Job:
Reproduce the section of the listing that begins at the line containing "Keep writing the" and finishes at the line containing "3)], m_chip, cab)". Include both end lines and nothing beyond them.

Extracted data:

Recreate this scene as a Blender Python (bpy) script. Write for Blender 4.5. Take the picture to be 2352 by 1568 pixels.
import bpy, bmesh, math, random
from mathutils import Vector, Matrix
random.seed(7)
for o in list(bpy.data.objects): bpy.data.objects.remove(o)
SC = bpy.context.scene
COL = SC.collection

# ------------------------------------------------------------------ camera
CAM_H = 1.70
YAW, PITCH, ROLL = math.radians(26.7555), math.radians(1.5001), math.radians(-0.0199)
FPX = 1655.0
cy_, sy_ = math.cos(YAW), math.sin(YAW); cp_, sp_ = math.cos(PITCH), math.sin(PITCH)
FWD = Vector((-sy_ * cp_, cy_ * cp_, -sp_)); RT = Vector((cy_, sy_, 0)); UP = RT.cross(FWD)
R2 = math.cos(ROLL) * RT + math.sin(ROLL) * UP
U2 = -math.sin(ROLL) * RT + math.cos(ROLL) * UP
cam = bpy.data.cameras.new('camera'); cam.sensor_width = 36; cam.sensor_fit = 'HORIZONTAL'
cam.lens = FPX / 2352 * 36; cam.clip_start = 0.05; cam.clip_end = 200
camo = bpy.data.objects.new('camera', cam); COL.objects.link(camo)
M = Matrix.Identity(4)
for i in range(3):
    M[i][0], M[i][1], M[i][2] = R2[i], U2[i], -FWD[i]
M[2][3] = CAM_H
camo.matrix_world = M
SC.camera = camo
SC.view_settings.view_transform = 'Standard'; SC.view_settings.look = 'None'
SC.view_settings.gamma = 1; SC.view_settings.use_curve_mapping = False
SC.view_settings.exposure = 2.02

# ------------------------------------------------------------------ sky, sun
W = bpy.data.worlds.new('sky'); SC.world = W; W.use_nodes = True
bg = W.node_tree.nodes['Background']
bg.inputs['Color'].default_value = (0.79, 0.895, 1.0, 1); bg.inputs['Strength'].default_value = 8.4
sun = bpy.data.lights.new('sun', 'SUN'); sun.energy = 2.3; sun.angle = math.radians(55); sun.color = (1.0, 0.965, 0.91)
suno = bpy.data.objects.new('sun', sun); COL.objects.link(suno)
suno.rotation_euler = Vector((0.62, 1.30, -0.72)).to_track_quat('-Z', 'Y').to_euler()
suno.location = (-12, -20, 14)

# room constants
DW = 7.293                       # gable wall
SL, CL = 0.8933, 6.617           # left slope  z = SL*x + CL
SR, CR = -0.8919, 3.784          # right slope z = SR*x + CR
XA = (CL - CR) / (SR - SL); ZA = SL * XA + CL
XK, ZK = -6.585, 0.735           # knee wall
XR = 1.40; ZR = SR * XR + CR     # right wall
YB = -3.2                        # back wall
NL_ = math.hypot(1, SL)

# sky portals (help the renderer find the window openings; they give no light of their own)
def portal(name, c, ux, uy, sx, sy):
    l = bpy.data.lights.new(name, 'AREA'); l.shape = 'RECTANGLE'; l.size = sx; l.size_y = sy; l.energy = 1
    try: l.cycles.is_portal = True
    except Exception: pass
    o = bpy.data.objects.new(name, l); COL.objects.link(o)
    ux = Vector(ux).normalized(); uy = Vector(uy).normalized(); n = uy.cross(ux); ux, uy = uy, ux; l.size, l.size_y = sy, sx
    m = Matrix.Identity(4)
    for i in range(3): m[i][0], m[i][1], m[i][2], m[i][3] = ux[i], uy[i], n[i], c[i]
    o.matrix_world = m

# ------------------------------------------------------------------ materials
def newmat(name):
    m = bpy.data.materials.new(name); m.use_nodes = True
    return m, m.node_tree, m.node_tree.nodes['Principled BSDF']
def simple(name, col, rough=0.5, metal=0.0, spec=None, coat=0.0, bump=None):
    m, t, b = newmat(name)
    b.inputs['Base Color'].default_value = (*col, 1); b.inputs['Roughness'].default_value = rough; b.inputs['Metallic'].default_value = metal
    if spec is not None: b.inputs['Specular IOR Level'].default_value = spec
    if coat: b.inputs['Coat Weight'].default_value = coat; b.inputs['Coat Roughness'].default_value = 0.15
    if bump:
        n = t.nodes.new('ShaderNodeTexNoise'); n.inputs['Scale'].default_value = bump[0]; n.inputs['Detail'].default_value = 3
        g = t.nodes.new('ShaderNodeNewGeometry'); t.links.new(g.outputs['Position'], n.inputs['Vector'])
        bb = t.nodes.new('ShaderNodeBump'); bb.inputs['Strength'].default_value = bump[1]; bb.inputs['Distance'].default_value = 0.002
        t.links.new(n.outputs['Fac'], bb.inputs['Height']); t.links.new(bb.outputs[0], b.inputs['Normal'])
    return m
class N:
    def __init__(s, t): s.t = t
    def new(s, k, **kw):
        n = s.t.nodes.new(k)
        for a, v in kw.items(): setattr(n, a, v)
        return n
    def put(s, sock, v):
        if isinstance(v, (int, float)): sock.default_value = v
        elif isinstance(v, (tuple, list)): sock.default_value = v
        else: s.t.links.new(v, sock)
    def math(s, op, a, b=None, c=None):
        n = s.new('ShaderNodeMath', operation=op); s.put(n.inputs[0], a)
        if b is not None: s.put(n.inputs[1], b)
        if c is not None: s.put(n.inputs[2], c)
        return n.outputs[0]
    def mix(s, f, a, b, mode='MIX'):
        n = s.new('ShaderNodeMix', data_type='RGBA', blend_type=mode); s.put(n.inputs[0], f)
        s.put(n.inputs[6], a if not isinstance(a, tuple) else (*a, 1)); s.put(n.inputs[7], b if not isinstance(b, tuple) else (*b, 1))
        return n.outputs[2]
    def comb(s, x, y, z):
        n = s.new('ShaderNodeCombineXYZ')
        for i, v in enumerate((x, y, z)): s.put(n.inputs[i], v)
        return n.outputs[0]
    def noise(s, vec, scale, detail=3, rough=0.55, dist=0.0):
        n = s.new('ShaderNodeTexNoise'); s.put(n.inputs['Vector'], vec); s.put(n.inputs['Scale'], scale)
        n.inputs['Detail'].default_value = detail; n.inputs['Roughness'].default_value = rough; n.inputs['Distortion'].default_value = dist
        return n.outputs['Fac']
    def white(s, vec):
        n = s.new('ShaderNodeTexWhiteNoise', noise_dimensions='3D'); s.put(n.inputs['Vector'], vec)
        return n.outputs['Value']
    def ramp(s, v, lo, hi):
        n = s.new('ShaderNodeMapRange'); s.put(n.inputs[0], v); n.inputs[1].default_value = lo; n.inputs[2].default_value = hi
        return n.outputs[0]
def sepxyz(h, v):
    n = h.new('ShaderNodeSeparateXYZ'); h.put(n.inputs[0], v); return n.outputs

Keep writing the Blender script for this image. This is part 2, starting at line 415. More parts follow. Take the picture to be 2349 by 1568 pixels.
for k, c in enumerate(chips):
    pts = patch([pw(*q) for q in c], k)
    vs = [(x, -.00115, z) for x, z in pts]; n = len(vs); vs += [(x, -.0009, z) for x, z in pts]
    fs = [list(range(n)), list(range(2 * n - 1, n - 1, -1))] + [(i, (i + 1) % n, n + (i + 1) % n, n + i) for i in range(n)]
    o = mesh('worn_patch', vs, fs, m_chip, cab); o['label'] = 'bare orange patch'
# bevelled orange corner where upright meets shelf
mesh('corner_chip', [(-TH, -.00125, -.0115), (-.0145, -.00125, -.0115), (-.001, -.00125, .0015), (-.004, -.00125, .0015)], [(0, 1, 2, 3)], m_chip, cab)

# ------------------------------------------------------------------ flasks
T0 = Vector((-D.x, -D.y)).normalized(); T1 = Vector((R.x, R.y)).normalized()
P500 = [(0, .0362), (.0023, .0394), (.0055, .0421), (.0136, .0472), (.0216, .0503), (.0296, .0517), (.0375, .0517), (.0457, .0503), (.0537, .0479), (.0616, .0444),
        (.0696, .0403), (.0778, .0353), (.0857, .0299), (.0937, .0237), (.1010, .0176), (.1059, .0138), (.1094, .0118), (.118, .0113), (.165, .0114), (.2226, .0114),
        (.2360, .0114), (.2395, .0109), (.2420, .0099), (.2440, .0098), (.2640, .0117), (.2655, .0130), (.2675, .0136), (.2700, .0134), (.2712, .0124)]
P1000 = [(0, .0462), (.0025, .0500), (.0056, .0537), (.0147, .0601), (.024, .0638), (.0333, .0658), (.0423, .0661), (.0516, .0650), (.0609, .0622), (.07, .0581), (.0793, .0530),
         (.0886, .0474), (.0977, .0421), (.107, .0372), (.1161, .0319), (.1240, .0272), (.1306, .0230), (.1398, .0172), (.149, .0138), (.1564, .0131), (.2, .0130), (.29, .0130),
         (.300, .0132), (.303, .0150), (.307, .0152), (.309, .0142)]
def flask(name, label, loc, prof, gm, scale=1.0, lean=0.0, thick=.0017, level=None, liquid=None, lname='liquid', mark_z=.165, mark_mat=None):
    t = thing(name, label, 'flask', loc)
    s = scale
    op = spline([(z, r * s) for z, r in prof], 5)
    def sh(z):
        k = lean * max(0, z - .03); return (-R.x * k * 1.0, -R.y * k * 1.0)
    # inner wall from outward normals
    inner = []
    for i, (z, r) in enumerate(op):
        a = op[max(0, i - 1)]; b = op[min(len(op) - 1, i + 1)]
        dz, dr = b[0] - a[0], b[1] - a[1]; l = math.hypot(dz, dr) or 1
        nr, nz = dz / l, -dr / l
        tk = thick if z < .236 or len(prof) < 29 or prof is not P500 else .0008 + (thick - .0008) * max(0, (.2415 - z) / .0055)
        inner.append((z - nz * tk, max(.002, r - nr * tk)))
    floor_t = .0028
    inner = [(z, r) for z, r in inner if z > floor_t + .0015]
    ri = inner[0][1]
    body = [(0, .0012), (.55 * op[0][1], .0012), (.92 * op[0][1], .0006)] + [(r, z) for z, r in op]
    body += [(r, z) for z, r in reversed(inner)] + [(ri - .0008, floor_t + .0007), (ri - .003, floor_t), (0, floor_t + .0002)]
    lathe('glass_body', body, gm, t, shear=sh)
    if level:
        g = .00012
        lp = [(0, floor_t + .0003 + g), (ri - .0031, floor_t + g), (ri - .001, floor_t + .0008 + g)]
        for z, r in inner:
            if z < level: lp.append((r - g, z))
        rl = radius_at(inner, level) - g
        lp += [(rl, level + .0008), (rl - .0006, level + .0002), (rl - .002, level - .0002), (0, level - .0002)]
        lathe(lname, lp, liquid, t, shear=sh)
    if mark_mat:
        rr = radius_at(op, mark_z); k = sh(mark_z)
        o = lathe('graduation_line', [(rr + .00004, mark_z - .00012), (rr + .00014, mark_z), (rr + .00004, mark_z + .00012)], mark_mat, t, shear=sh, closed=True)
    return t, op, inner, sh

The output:
Keep writing the Blender script for this image. This is part 2, starting at line 415. More parts follow. Take the picture to be 2349 by 1568 pixels.
for k, c in enumerate(chips):
    pts = patch([pw(*q) for q in c], k)
    vs = [(x, -.00115, z) for x, z in pts]; n = len(vs); vs += [(x, -.0009, z) for x, z in pts]
    fs = [list(range(n)), list(range(2 * n - 1, n - 1, -1))] + [(i, (i + 1) % n, n + (i + 1) % n, n + i) for i in range(n)]
    o = mesh('worn_patch', vs, fs, m_chip, cab); o['label'] = 'bare orange patch'
# bevelled orange corner where upright meets shelf
mesh('corner_chip', [(-TH, -.00125, -.0115), (-.0145, -.00125, -.0115), (-.001, -.00125, .0015), (-.004, -.00125, .0015)], [(0, 1, 2, 3)], m_chip, cab)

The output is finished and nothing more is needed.